The U.S. House of Representatives and the Senate have been tangling over the alternative minimum tax, which threatens to ensnare even more taxpayers because the 1969 requirement wasn't indexed for inflation. The Senate earlier this month approved a $51 billion cut to the AMT, after Democrats acquiesced to Republican demands to abandon pay-as-you go rules.

But the fiscally conservative House Blue Dog coalition has protested by voting against adjourning for the year. Amid the renewed discord, Reid, D-Nev., yielded and promised another vote.

"As I was walking out of my last meeting, I asked floor staff to come up with a consent to allow a vote on the bill that has already been defeated," Reid told reporters.

"We'll take it up again," he said. "That would be a fully paid-for AMT."

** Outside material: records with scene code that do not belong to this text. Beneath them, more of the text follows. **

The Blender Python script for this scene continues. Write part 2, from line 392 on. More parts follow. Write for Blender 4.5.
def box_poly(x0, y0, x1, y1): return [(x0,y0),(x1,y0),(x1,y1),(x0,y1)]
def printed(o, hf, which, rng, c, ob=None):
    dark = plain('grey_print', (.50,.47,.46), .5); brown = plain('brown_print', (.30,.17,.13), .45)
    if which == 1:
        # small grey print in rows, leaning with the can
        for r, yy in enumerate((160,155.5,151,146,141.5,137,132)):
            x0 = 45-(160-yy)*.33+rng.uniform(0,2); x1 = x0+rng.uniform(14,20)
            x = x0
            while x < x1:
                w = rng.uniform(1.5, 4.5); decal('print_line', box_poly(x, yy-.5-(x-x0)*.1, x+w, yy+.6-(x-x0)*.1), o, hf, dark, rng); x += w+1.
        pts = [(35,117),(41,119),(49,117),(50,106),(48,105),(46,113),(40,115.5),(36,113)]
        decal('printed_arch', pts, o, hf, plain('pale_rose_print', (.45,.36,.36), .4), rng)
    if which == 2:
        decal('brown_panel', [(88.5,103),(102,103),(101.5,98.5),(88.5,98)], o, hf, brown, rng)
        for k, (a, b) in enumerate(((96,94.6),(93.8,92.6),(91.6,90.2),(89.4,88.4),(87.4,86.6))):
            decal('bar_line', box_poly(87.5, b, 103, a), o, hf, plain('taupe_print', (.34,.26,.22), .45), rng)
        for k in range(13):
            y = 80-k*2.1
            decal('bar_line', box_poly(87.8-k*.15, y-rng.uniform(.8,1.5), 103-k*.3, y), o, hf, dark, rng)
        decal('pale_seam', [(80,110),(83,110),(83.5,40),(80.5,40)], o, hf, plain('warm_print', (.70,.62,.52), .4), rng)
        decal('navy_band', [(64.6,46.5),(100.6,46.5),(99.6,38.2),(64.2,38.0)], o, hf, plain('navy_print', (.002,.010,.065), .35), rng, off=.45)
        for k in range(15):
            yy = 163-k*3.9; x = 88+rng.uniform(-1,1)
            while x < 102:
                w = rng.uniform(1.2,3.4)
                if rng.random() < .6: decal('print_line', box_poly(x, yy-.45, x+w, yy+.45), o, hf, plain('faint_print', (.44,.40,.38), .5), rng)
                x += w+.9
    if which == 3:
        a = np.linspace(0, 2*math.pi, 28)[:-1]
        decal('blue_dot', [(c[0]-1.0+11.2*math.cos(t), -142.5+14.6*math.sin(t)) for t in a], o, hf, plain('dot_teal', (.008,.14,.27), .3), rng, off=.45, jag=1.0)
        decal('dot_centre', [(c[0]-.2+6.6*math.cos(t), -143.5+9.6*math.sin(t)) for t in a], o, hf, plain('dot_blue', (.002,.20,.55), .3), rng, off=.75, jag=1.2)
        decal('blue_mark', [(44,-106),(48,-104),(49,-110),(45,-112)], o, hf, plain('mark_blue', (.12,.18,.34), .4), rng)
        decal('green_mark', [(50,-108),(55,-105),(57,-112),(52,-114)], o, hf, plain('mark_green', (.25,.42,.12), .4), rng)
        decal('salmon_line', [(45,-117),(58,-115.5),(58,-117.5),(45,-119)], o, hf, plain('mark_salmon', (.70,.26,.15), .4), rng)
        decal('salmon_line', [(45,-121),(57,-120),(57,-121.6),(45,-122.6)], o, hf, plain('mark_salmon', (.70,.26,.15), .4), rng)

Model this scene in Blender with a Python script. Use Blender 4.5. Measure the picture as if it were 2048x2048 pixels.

Earlier in December, Senate Republicans held ranks in December to block legislation that would have paid for an AMT fix. The Senate then passed another version that doesn't offset costs and on Monday sent it to the House, trying to force the chamber to accept the measure. That riled the fiscally conservative Democrats, who earlier on Tuesday were threatening to go home without patching up the AMT.

"We may not get a fix," said Rep. John Tanner, D-Tenn., a founding member of the coalition. "I think we can convince the American people that the reason we didn't get a fix is because of the unreasonable and obstinate position" of Republicans and the White House.

The alternative minimum tax was created in 1969 to make sure that the wealthiest taxpayers paid at least a minimum of taxes. But because the AMT wasn't indexed for inflation and because regular income-tax rates have been cut so much in recent years, the number of taxpayers subject to the AMT has grown substantially.

Congress has enacted a series of AMT patches since 2001 to prevent millions of upper-middle and upper-income families from entering the AMT rolls. Extra taxes imposed by the AMT, compared with the regular income tax, average around $2,000 a year, according to Congress's tax-writing committees.